Wednesday, February 21, 2018

School Shootings: A millennial norm

By: Maisie Stout
Many people are having trouble coming to terms with the fact that school shootings are now a norm in our society. If recent events have proven anything, school shootings are far from being over. Yet, an article published by USA Today entitled “School shootings are not the new normal” begs to differ.
       “Of course, I don’t mean to minimize any of the one-per week on average school shootings, but they should not be conflated with the most deadly but rare events. Unfortunately, most readers and viewers don’t appreciate the distinction when statistics including non-fatal school shootings are cited whenever there is mass killing at a school,” states the article by James Alan Fox.
         As a teenager, I would be terrified if someone brought a gun into our school whether they ended up shooting someone or not. While this article focuses on the misleading facts that people like to jump to, it does not do much to validate all the deaths that have occurred on school grounds across the United States. The point of school shootings being the norm is not that a lot of school shootings where multiple people die occur, it is that no gun should ever be brought into a school ever. It is a scary time to be a student when schools are not safe and the government does nothing to make it better.
         As millennials, we grew up in the shadow of Columbine, the first real school shooting worthy of noting. Thirteen people died that day in April of 1999. Most high school students today were not born yet, or were just being born. Our parents could not have predicted that we would grow up learning what to do in code red drills and how to defend ourselves against attackers.
Many other school shootings occurred after that, but none were as impactful in millennial lives as Sandy Hook Elementary. That day, 27 people died, most of them under the age of 10. Ten-year-olds dying because of what?
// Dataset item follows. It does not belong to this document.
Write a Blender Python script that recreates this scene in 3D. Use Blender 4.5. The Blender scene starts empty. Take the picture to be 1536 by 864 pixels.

Mental illness? Guns? Video games? We can accuse the person and not the gun, or vice versa, but that will not change the fact that 27 people died that day.
Flash forward to the year 2018, where we were not even three months into the new year when catastrophe struck. A 19-year-old male went into a high school with the sole purpose of murdering as many people as he could with an assault rifle. Speculations have risen that he had a troubled past. He is said to have been bullied by his peers. His mother died last November. No matter the justification, there is nothing- home life, mental illness, bullying-  that excuses an act this profound. People struggle with these issues every day without becoming murderers. Students should not have to live in a world where they are scared to go to school, and our government should be doing something to solve the problem.
But what really can be done to prevent school shootings? In a rational government like so many others in the world, a ban on guns would suffice. Even a ban on only semi-automatic guns would stop the slaughtering of so many people at once. After a violent massacre in Port Arthur, Australia, the Australian government put in place many restrictions and policies for owning guns. These restrictions reduced gun violence in Australia by over 50%. So, it is not impossible to have successful gun control, but it may be more difficult for the U.S.
        Not only does the U.S. have a constitutional right to bear arms, it has over 270 million guns distributed throughout its population. There is also the National Rifle Association that makes sure to step in after any gun violence incident to remind lawmakers of that fact. Based on our current legislators’ lack of action, a lot more people will have to die before our government even thinks about banning assault weapons. Although, the survivors of the Florida shooting are certainly making their voices be heard by everyone and even directly addressing President Trump on the issue. These are the same victims who are speaking their minds on Twitter by slamming critics, organizing groups to perform demonstrations like “March for Our Lives,” all while attending their classmates’ funerals. This group is planning a nationwide student walkout on March 14, with hopes that teachers and students will all walkout of school for 17 minutes starting at 10 a.m. to show respect for the 17 people that died in Florida this year. Other groups are also planning nationwide walk outs, like the one set for April 20th, the 19th anniversary of the massacre at Columbine High School.
While it is unlikely that these walkouts will influence anyone in government today, it is still important to stand up for what you believe in. If you agree with other students throughout the nation, you can participate in the walk outs or contact your state representatives and tell them what you would like to be done. Our generation may not be old enough to really understand the shady morals of the government, but we are tired of being put in harm’s way. It is time for change.